**WHAT TO PRODUCE**
Reproduce all of the data below without alteration; exclude every picture.
● ● ● ● ● ● ●
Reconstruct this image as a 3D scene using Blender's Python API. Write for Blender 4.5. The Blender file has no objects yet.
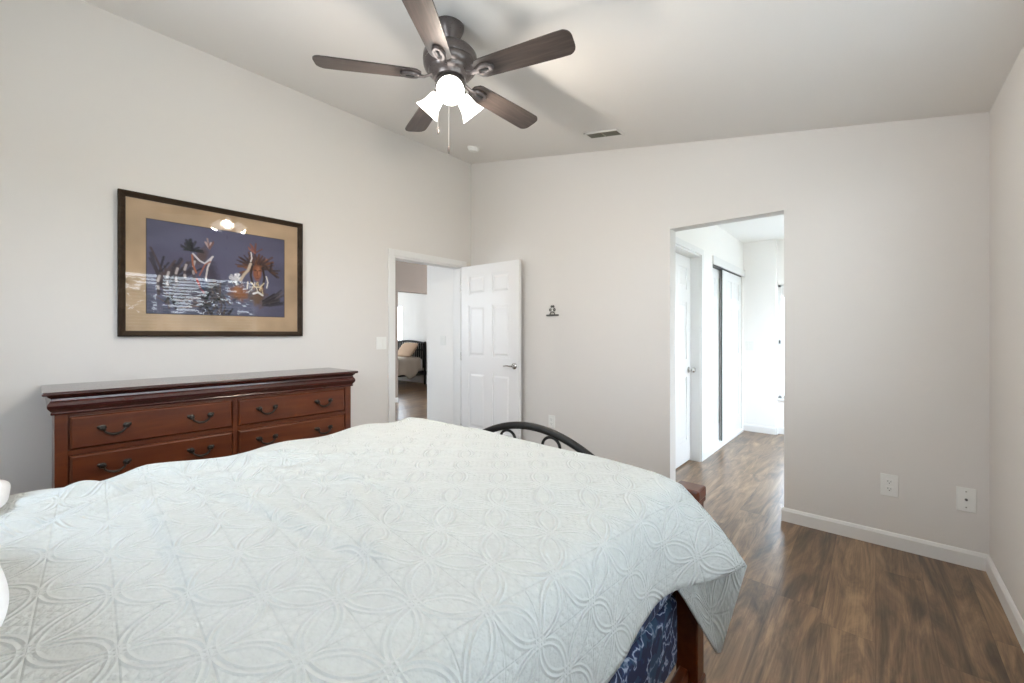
import bpy, bmesh, math, random
from mathutils import Vector, Matrix
import numpy as np
random.seed(4)
R = math.radians
sc = bpy.context.scene
COL = sc.collection

# ------------------------------------------------------------ camera
CAMZ = 1.25
cam_d = bpy.data.cameras.new('camera')
cam = bpy.data.objects.new('camera', cam_d); COL.objects.link(cam)
cam.location = (0, 0, CAMZ)
cam.rotation_euler = (R(90), 0, R(41.1))
cam_d.sensor_width = 36.0
cam_d.lens = 417.0/1024*36
cam_d.shift_y = -7.5/1024
cam_d.clip_start = 0.02
sc.camera = cam
sc.view_settings.view_transform = 'Standard'
sc.view_settings.look = 'None'
sc.view_settings.gamma = 1.0
sc.view_settings.use_curve_mapping = False
sc.view_settings.exposure = 1.55
sc.cycles.use_denoising = True
sc.cycles.max_bounces = 14
sc.cycles.diffuse_bounces = 8
sc.cycles.glossy_bounces = 6
sc.cycles.transparent_max_bounces = 12
sc.cycles.sample_clamp_indirect = 8
sc.cycles.caustics_reflective = False
sc.cycles.caustics_refractive = False

# ------------------------------------------------------------ world: pale daylight sky
WORLD = 5.0
w = bpy.data.worlds.new('sky'); sc.world = w; w.use_nodes = True
nt = w.node_tree; nt.nodes.clear()
wo = nt.nodes.new('ShaderNodeOutputWorld'); bg = nt.nodes.new('ShaderNodeBackground')
tc = nt.nodes.new('ShaderNodeTexCoord'); sp = nt.nodes.new('ShaderNodeSeparateXYZ')
cr = nt.nodes.new('ShaderNodeValToRGB')
cr.color_ramp.elements[0].position = 0.0; cr.color_ramp.elements[0].color = (0.85, 0.93, 1.0, 1)
cr.color_ramp.elements[1].position = 0.7; cr.color_ramp.elements[1].color = (0.66, 0.82, 1.0, 1)
nt.links.new(tc.outputs['Generated'], sp.inputs[0]); nt.links.new(sp.outputs[2], cr.inputs[0])
nt.links.new(cr.outputs[0], bg.inputs[0]); bg.inputs[1].default_value = WORLD
nt.links.new(bg.outputs[0], wo.inputs[0])

def portal(name, loc, rot, sx, sy):
    l = bpy.data.lights.new(name, 'AREA'); l.shape = 'RECTANGLE'; l.size = sx; l.size_y = sy
    l.cycles.is_portal = True
    o = bpy.data.objects.new(name, l); COL.objects.link(o); o.location = loc; o.rotation_euler = rot
    return o
# room dimensions
XL, XR, YB, YF = -3.51, 0.451, 3.306, -0.85
WY0, WY1, WZ0, WZ1 = -0.05, 2.36, 0.78, 2.12        # daylight window in the right wall
portal('window_portal', (XR+0.16, (WY0+WY1)/2, (WZ0+WZ1)/2), (0, R(90), 0), WZ1-WZ0, WY1-WY0)
portal('added_window_portal', (-1.75, YF-0.16, 1.825), (R(90), 0, 0), 1.2, 0.95)
portal('added_hallway_portal', (1.06, 4.85, 1.325), (0, R(90), 0), 1.55, 1.3)
portal('hallway_end_portal', (-0.62, 6.30, 1.15), (R(-90), 0, 0), 0.62, 1.42)
portal('added_bedroom_portal', (-10.92, 4.6, 1.475), (0, R(-90), 0), 1.05, 1.2)
portal('added_landing_portal', (-5.0, 0.98, 1.525), (R(90), 0, 0), 0.8, 0.85)

# ------------------------------------------------------------ materials
def new_mat(name):
    m = bpy.data.materials.new(name); m.use_nodes = True
    n = m.node_tree.nodes; b = n['Principled BSDF']
    return m, m.node_tree, n, b
def simple(name, col, rough=0.5, metal=0.0, spec=0.5, emit=0.0, emitcol=None, bump=0.0, bscale=200, coat=0):
    m, t, n, b = new_mat(name)
    b.inputs['Base Color'].default_value = (*col, 1); b.inputs['Roughness'].default_value = rough
    b.inputs['Metallic'].default_value = metal; b.inputs['Specular IOR Level'].default_value = spec
    if coat: b.inputs['Coat Weight'].default_value = coat; b.inputs['Coat Roughness'].default_value = 0.15
    if emit: 
        b.inputs['Emission Color'].default_value = (*(emitcol or col), 1); b.inputs['Emission Strength'].default_value = emit
    no = n.new('ShaderNodeTexNoise'); no.inputs['Scale'].default_value = bscale
    tcn = n.new('ShaderNodeTexCoord'); t.links.new(tcn.outputs['Object'], no.inputs['Vector'])
    if bump:
        bp = n.new('ShaderNodeBump'); bp.inputs['Strength'].default_value = bump; bp.inputs['Distance'].default_value = 0.002
        t.links.new(no.outputs[0], bp.inputs['Height']); t.links.new(bp.outputs[0], b.inputs['Normal'])
    else:
        mr = n.new('ShaderNodeMapRange'); mr.inputs[3].default_value = rough*0.93; mr.inputs[4].default_value = min(1, rough*1.07)
        t.links.new(no.outputs[0], mr.inputs[0]); t.links.new(mr.outputs[0], b.inputs['Roughness'])
    return m
def math_n(t, n, op, a, bb=None, c=None):
    x = n.new('ShaderNodeMath'); x.operation = op
    for i, v in enumerate((a, bb, c)):
        if v is None: continue
        if isinstance(v, (int, float)): x.inputs[i].default_value = v
        else: t.links.new(v, x.inputs[i])
    return x.outputs[0]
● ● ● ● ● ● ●
**EXERCISE OUTPUT**
Reconstruct this image as a 3D scene using Blender's Python API. Write for Blender 4.5. The Blender file has no objects yet.
import bpy, bmesh, math, random
from mathutils import Vector, Matrix
import numpy as np
random.seed(4)
R = math.radians
sc = bpy.context.scene
COL = sc.collection

# ------------------------------------------------------------ camera
CAMZ = 1.25
cam_d = bpy.data.cameras.new('camera')
cam = bpy.data.objects.new('camera', cam_d); COL.objects.link(cam)
cam.location = (0, 0, CAMZ)
cam.rotation_euler = (R(90), 0, R(41.1))
cam_d.sensor_width = 36.0
cam_d.lens = 417.0/1024*36
cam_d.shift_y = -7.5/1024
cam_d.clip_start = 0.02
sc.camera = cam
sc.view_settings.view_transform = 'Standard'
sc.view_settings.look = 'None'
sc.view_settings.gamma = 1.0
sc.view_settings.use_curve_mapping = False
sc.view_settings.exposure = 1.55
sc.cycles.use_denoising = True
sc.cycles.max_bounces = 14
sc.cycles.diffuse_bounces = 8
sc.cycles.glossy_bounces = 6
sc.cycles.transparent_max_bounces = 12
sc.cycles.sample_clamp_indirect = 8
sc.cycles.caustics_reflective = False
sc.cycles.caustics_refractive = False

# ------------------------------------------------------------ world: pale daylight sky
WORLD = 5.0
w = bpy.data.worlds.new('sky'); sc.world = w; w.use_nodes = True
nt = w.node_tree; nt.nodes.clear()
wo = nt.nodes.new('ShaderNodeOutputWorld'); bg = nt.nodes.new('ShaderNodeBackground')
tc = nt.nodes.new('ShaderNodeTexCoord'); sp = nt.nodes.new('ShaderNodeSeparateXYZ')
cr = nt.nodes.new('ShaderNodeValToRGB')
cr.color_ramp.elements[0].position = 0.0; cr.color_ramp.elements[0].color = (0.85, 0.93, 1.0, 1)
cr.color_ramp.elements[1].position = 0.7; cr.color_ramp.elements[1].color = (0.66, 0.82, 1.0, 1)
nt.links.new(tc.outputs['Generated'], sp.inputs[0]); nt.links.new(sp.outputs[2], cr.inputs[0])
nt.links.new(cr.outputs[0], bg.inputs[0]); bg.inputs[1].default_value = WORLD
nt.links.new(bg.outputs[0], wo.inputs[0])

def portal(name, loc, rot, sx, sy):
    l = bpy.data.lights.new(name, 'AREA'); l.shape = 'RECTANGLE'; l.size = sx; l.size_y = sy
    l.cycles.is_portal = True
    o = bpy.data.objects.new(name, l); COL.objects.link(o); o.location = loc; o.rotation_euler = rot
    return o
# room dimensions
XL, XR, YB, YF = -3.51, 0.451, 3.306, -0.85
WY0, WY1, WZ0, WZ1 = -0.05, 2.36, 0.78, 2.12        # daylight window in the right wall
portal('window_portal', (XR+0.16, (WY0+WY1)/2, (WZ0+WZ1)/2), (0, R(90), 0), WZ1-WZ0, WY1-WY0)
portal('added_window_portal', (-1.75, YF-0.16, 1.825), (R(90), 0, 0), 1.2, 0.95)
portal('added_hallway_portal', (1.06, 4.85, 1.325), (0, R(90), 0), 1.55, 1.3)
portal('hallway_end_portal', (-0.62, 6.30, 1.15), (R(-90), 0, 0), 0.62, 1.42)
portal('added_bedroom_portal', (-10.92, 4.6, 1.475), (0, R(-90), 0), 1.05, 1.2)
portal('added_landing_portal', (-5.0, 0.98, 1.525), (R(90), 0, 0), 0.8, 0.85)

# ------------------------------------------------------------ materials
def new_mat(name):
    m = bpy.data.materials.new(name); m.use_nodes = True
    n = m.node_tree.nodes; b = n['Principled BSDF']
    return m, m.node_tree, n, b
def simple(name, col, rough=0.5, metal=0.0, spec=0.5, emit=0.0, emitcol=None, bump=0.0, bscale=200, coat=0):
    m, t, n, b = new_mat(name)
    b.inputs['Base Color'].default_value = (*col, 1); b.inputs['Roughness'].default_value = rough
    b.inputs['Metallic'].default_value = metal; b.inputs['Specular IOR Level'].default_value = spec
    if coat: b.inputs['Coat Weight'].default_value = coat; b.inputs['Coat Roughness'].default_value = 0.15
    if emit: 
        b.inputs['Emission Color'].default_value = (*(emitcol or col), 1); b.inputs['Emission Strength'].default_value = emit
    no = n.new('ShaderNodeTexNoise'); no.inputs['Scale'].default_value = bscale
    tcn = n.new('ShaderNodeTexCoord'); t.links.new(tcn.outputs['Object'], no.inputs['Vector'])
    if bump:
        bp = n.new('ShaderNodeBump'); bp.inputs['Strength'].default_value = bump; bp.inputs['Distance'].default_value = 0.002
        t.links.new(no.outputs[0], bp.inputs['Height']); t.links.new(bp.outputs[0], b.inputs['Normal'])
    else:
        mr = n.new('ShaderNodeMapRange'); mr.inputs[3].default_value = rough*0.93; mr.inputs[4].default_value = min(1, rough*1.07)
        t.links.new(no.outputs[0], mr.inputs[0]); t.links.new(mr.outputs[0], b.inputs['Roughness'])
    return m
def math_n(t, n, op, a, bb=None, c=None):
    x = n.new('ShaderNodeMath'); x.operation = op
    for i, v in enumerate((a, bb, c)):
        if v is None: continue
        if isinstance(v, (int, float)): x.inputs[i].default_value = v
        else: t.links.new(v, x.inputs[i])
    return x.outputs[0]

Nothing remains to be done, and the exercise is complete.